Onlarca yüzlerce ziyaretcisi gelirdi.
Bir gün olsun gelenlerin yüzlerine karşı, şunu şöyle yap, bunu böyle yap demezdi. Anlattıklarıyla dersini alan alır, almayanlar ise zamanlarını boşa harcamış olurlardı.
ÇOK AÇIK SÖYLÜYORUM BÖYLE GÜZEL BİR İNSANI TANIMAMIŞ OLSAYDIM; İNSANCA YAŞAMANIN GERÇEK MÜSLÜMANLIĞIN NE OLDUĞUNU
ANLAZYAMAZDIM.
Dedeyi tanıdığım süre içerisinde orada gördüklerimi bir kitap haline getirmeye çalıştım. Notlarım 250-300 sayfayı buldu. Kısmet olur Romanya'dan kesin dönüş yaptığımda basım aşamasına getirmeye çalışacağım inşallah.
Notlarımdan bazılarını sizlerle paylaşmak istedim.
Peki!.. Neler mi öğrendim?
- Akşamları dükkan ve evinin önünde bekleyen onlarca kedilere önceden hazırlattığı kilolarca akciğeri kendi elleriyle beslemesi.
- Kıyamet ne zaman kopacak sorusuna. "İnsanlara şevkat, hayvanlara merhamet oldukça Yaratan bu dünyanın defterini dürmez" demesi.
İNSAN VE HAYVAN SEVGİSİ.
- Balkonda oturan bir kadının üsteki komşusuna bağırarak "Hatice Hanım bir çay yap da gelek içek." demesinin kul hakkı olduğunu. Yani kul hakkının yalnız para ile değil sesini yükselterek karşısına değer vermemenin kul hakkına gireceğini.
KUL HAKKI.
- İngiltere iş sayahatim sonrası. "Dede, elin gavuru ne güzel bir sistem kurmuş." dediğimde.
" Gavur deme. Sus bir tövbe eder senden benden daha yakın olur Yaratana" demesi.
Yani gavura bile gavur denemeyeceğini. Bir kişinin gavur kararının ancak Allah'a ait olduğunu.
KENDİNİ ALLAH YERİNE KOYMAMAK.
- O küçücük dükkanında günde 400’ün üzerinde ekmek dağıtması. "Fuat Bey sen biliyormusun bir ekmek almak için dört saatlik yoldan yürüyerek gelenler var." demesi.
YARDIM.
- Masasında duran dört adet nardan eleriyle yoklayıp en iyisini, en irisini, en güzelini seçerek bana vermesi. Sorduğumda.

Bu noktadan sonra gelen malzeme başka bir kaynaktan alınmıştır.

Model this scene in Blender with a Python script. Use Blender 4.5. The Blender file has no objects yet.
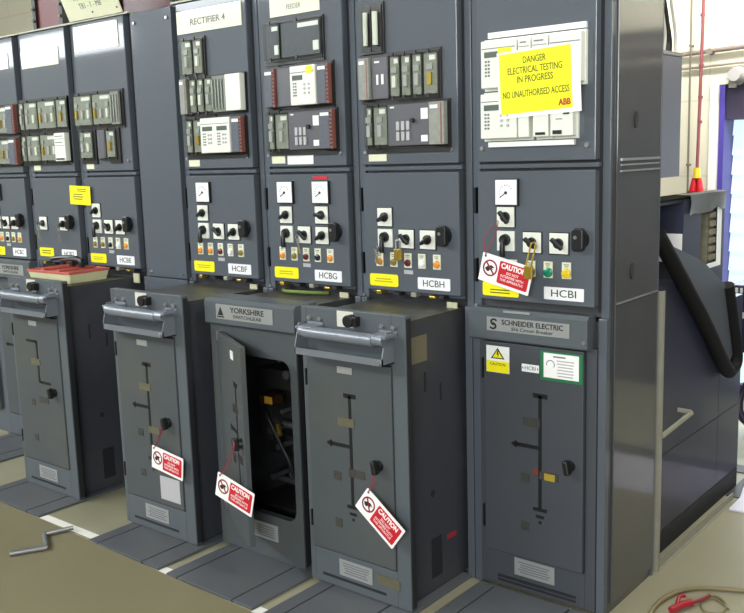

"Verirken bile en iyisini vereceksin."
Sonraları dikkatle gözlediğimde parayı verirken bile temizini seçmesi.
VERİRKEN EN İYİSİNİ VERMEK. İNSANA DEĞER VERMEK.

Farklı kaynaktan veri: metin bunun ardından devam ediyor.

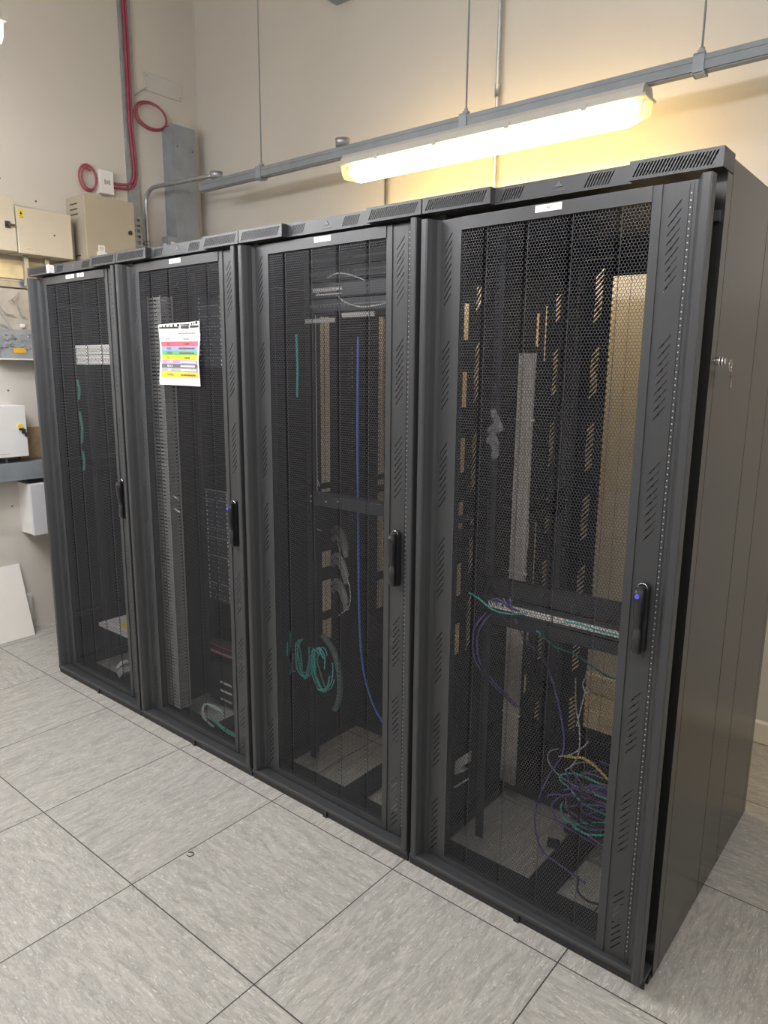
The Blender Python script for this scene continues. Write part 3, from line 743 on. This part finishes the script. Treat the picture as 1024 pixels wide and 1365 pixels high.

- Nefsini, egonu yendiğinde ne olursan ol insan olarak yüceleceğini.
KENDİ ÇIKARINI ÖN PLANA ALMAMAK.
- Özellikle kadın ziyaretçilerine " Asla şeyh aramayınız.
Sizin şeyhiniz kocanızdır." demesi.
ALLAH'LA KUL ARASINA ARACI KOYMAMAK.
- Senelerce çalışmasına rağmen, hayatında hiç cüzdan kullanmaması. Dükkanının kira olması. Dikili bir ağacının olmaması.
DİNİ ÇIKAR İÇİN KULLANMAMAK
- Kapısına gelen bir sarhoşa para vermesi. Nedenini sorduğumda "Ben vermesem başka birini kapısına gidecek ve o kişiyi rahatsız edecekti." Demesi.
HOŞGÖRÜ VE KOMŞUSUNU KORUMA
- İtalya iş seyahatimde, bana dört adet çizi vermesi. Dede İtalya'ya gidiyorum. Orada çok var dememe rağmen; orada lazım olur dedi. Eşim valizimi hazırlarken koyma çizileri dememe rağmen, eşm Dede boşuna söylememiştir. Ben yine iki tane koyayım dedi.
Ramazan oruçluyum. Pazar günü saat 23.00 olmuş. Milano'da her taraf kapalı. Yaz günü. Daha iftarımı açmadım.
Otel odamda bir bardak suyla o iki çiziyle orucumu açtım. Nasılmı?
Ah! dedim. Keşke diğer ikisinide alsaydım.
İLERİYİ GÖRME
Manisa Organize cami genç imamık üzüntülü, motorunu çalmışlar. Dedeye söyledim. Çalan için helal etsin dedi.
İmama söylediğimde güldü. Nasıl hırsıza helal et diyeyim.
Benim zorlamamla söylettim. Bir hafta sonra igenç imam kardeşim mutlu. Babası tarafından İzmir'de tesadüf karakolun önünde bulundu.